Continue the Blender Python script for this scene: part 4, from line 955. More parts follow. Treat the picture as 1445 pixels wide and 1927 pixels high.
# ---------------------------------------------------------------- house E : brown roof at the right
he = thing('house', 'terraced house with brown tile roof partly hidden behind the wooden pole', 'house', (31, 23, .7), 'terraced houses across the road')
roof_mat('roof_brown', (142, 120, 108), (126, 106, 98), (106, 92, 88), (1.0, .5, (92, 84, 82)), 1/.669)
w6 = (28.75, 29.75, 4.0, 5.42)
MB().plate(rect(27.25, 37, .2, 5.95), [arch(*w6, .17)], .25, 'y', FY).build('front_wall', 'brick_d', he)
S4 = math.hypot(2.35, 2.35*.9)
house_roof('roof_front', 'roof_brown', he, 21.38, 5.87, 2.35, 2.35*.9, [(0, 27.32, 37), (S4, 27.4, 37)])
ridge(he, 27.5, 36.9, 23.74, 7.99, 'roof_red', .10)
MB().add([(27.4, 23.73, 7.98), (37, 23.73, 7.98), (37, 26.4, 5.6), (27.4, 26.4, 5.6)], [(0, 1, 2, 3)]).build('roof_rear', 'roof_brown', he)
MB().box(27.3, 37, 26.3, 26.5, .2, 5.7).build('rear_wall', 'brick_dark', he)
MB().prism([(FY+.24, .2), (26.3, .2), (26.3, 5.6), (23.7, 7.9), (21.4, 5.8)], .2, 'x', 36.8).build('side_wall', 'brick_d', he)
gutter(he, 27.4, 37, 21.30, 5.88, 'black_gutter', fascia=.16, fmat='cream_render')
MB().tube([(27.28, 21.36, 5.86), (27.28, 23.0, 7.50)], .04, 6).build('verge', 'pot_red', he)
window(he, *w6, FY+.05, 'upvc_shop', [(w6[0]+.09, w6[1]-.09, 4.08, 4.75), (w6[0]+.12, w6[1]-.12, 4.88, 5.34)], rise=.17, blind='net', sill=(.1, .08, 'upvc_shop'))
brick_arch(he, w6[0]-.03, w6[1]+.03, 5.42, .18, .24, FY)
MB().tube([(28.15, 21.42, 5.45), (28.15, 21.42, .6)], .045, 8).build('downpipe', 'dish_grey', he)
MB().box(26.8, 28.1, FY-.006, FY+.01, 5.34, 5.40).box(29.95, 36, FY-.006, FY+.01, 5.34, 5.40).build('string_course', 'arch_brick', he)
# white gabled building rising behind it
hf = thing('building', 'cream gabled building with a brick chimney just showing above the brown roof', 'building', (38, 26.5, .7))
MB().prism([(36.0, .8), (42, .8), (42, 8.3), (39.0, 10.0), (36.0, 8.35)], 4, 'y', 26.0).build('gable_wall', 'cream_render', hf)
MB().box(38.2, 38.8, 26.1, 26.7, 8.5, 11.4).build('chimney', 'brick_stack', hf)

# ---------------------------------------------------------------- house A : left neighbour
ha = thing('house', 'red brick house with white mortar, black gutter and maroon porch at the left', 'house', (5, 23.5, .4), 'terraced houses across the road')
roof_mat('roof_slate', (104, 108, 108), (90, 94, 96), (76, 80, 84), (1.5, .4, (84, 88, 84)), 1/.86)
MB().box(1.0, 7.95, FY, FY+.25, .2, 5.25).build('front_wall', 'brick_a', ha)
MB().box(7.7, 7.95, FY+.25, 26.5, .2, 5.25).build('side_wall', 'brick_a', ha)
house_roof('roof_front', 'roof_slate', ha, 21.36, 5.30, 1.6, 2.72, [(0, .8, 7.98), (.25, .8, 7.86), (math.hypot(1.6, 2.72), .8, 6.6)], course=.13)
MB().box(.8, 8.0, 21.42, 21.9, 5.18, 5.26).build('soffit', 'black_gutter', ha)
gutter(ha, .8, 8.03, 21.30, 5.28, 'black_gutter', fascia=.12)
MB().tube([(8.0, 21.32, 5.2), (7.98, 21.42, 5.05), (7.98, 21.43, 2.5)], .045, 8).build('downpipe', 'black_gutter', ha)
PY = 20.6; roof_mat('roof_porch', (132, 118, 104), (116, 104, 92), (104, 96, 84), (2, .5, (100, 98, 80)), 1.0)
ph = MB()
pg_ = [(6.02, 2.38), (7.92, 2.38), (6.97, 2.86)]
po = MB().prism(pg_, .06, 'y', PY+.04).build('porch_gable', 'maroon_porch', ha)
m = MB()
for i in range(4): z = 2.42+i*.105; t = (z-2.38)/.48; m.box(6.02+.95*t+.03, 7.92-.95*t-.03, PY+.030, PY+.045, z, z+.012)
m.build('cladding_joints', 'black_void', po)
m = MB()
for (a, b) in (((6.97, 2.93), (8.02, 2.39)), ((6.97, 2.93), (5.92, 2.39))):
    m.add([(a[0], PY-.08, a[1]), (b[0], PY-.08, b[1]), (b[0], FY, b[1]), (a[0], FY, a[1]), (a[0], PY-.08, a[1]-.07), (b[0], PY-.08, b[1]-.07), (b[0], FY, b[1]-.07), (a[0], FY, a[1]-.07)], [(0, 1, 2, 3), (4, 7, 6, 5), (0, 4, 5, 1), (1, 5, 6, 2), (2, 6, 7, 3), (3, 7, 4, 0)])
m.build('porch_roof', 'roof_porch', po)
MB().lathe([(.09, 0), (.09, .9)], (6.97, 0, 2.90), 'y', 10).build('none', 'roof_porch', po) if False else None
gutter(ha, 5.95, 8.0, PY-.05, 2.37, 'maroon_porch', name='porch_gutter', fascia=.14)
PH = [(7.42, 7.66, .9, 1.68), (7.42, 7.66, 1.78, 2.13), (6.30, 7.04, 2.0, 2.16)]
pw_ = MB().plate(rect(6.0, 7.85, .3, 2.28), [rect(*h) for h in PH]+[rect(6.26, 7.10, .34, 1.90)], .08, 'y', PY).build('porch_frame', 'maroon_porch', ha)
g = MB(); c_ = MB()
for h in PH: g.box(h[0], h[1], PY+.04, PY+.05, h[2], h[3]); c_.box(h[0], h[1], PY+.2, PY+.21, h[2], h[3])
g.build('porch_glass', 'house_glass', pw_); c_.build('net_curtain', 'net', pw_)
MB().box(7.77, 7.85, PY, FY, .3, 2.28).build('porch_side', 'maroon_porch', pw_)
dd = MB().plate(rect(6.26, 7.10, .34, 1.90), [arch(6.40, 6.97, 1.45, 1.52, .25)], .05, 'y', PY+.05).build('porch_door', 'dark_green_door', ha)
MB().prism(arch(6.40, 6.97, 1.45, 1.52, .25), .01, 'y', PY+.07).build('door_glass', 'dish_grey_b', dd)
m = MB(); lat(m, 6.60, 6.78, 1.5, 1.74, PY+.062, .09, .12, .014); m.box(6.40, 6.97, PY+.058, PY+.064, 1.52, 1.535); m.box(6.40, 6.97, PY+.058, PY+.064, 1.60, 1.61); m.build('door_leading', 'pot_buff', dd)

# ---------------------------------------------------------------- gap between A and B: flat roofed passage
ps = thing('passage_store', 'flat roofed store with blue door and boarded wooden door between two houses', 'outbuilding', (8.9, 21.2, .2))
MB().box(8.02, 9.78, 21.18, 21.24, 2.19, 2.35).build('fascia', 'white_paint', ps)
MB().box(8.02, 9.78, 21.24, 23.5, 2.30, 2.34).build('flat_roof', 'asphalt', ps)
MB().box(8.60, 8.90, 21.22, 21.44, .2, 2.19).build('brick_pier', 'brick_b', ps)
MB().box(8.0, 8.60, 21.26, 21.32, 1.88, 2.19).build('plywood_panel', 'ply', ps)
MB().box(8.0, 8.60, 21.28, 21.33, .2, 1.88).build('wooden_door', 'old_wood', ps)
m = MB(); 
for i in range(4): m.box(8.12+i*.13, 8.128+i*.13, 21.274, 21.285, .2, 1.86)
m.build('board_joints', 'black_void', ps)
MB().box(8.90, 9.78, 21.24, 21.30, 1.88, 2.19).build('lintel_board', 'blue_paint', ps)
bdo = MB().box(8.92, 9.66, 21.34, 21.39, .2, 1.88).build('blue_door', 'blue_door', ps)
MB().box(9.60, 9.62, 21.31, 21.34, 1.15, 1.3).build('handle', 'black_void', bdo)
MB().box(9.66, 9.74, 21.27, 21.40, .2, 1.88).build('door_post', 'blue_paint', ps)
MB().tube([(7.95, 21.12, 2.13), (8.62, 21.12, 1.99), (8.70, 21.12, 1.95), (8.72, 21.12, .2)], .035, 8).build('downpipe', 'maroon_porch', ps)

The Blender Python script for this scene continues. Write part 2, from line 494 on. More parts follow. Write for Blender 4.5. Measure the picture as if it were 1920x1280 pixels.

_Problem to solve_
Gather every line from the listing above in which the word "follow" appears.

_Output_
Continue the Blender Python script for this scene: part 4, from line 955. More parts follow. Treat the picture as 1445 pixels wide and 1927 pixels high.
The Blender Python script for this scene continues. Write part 2, from line 494 on. More parts follow. Write for Blender 4.5. Measure the picture as if it were 1920x1280 pixels.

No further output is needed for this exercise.